IBM's Home Director will turn the PC into the center of a home network, controlling such things as air conditioners, lights, and coffee makers.

2 min read
IBM (IBM) is broadening its effort to make the PC the center of a home network.

The company says it has begun selling its Home Director technology in retail stores throughout the U.S. market. Home Director can control household appliances such as air conditioners, lights, coffee makers, and alarms.

Home Director controls appliances from a PC which acts as a server, or the hub of a home network. The household electrical wiring serves as the network "connection."

According to IBM, Home Director includes features that:

  • can automatically set lights to go on or off according to the user's geographic location.

  • "learn" the usage patterns of lights and appliances and later replay the same patterns to make the home looked lived in.

  • enable the software to operate even when the PC is turned off.

    Home Director will be available at Circuit City stores sometime this summer for $99, IBM says.

    IBM also is searching for other ways to make the PC the server for the home. Within the next few months, the company will introduce a so-called Convergence PC with built-in digital satellite capability.

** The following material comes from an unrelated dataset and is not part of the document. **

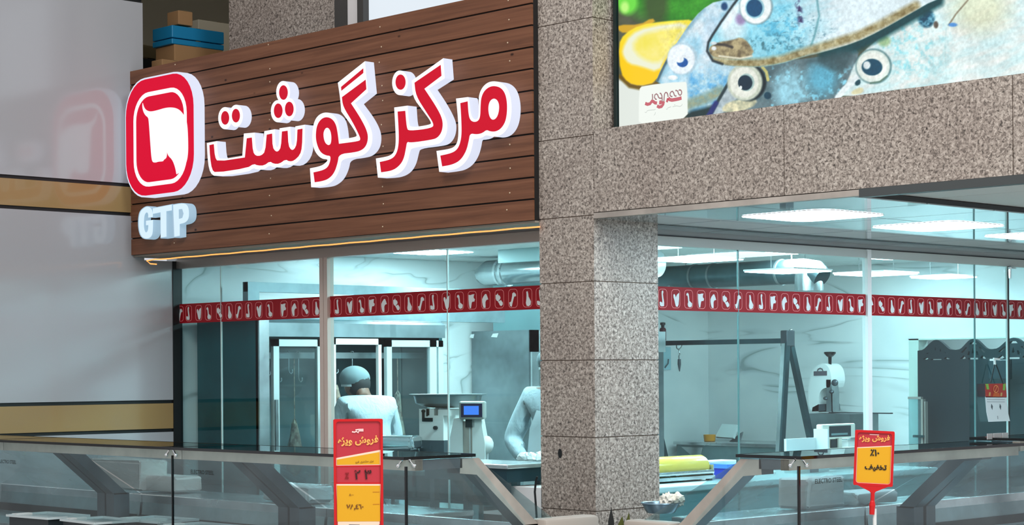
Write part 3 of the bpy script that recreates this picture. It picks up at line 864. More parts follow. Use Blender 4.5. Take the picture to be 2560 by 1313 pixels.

    Big Blue has already demonstrated the digital satellite technology using an Aptiva PC with 200-MHz Pentium MMX and TV tuner card hooked up to a digital satellite system. The DSS-enabled PC uses Microsoft-supplied software called the Electronic Program Guide, which launches a television program guide along with a live TV window. The software will allow users to select from a menu of programs.

    The PC-as-server for the home network is likely only to have limited appeal to consumers in the near future. This is because PCs are still expensive devices that are relatively complicated to use and set up. Some companies such as WebTV, Diba, and Acorn are developing easier-to-use "information appliances," which have a more limited set of functions than PCs but are easier to use.